The certified Plan states 'No part of NI114A is within the direct water catchment of the town water bore, but Peter McIntosh (FPB) has advised that it is possible that a very small proportion of the bore water may derive from NI114A'.

Mr Rosevears was aware that no scientific assessment had been made of the groundwater regime of the coupe that would allow that statement to be made. Dr McIntosh had no scientific evidence on which to base his advice.


The letter from Mr Steve Manson, District Forest Manager Bass, undated but received 8/12/04 clearly shows that completion of the Plan was conditional on 'the hydrology report for this coupe', that 'when we receive this advice we will complete the Forest Practices Plan'. Accordingly, the issues of lack of qualification and failure of due diligence go to the heart of the validity of this plan.

The Chief Forest Practices Officer, Mr G Wilkinson, advised 23rd December 2004

The Forest Practices Code contains provisions relating to the provision of water values. The Code takes a system or catchment approach to the management of water, recognising that groundwater and surface water in its various forms are interconnected and therefore have to be managed in an integrated manner.

He further stated that the Code does not set out to ensure that forestry operations have no impact on values such as groundwater, that the statutory purpose of the Code is to prescribe the manner in which forest practices shall be conducted so as to provide reasonable protection to the environment.
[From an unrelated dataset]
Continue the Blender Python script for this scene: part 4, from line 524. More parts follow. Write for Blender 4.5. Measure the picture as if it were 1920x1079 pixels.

In view of the lack of qualification and failure of due diligence referred to above, the planning for this coupe failed to meet the requirements of the Code in respect of site assessment, so that prescriptions in the Plan for the protection of water falls far short of 'reasonable' protection, as no adequate information on the groundwater system of the coupe was obtained, collected, assessed or considered

Both Dr Roberts and Dr McIntosh have demonstrated that they have insufficient knowledge and understanding of the groundwater system of the coupe for their opinions on the water values of the coupe to have any scientific justification.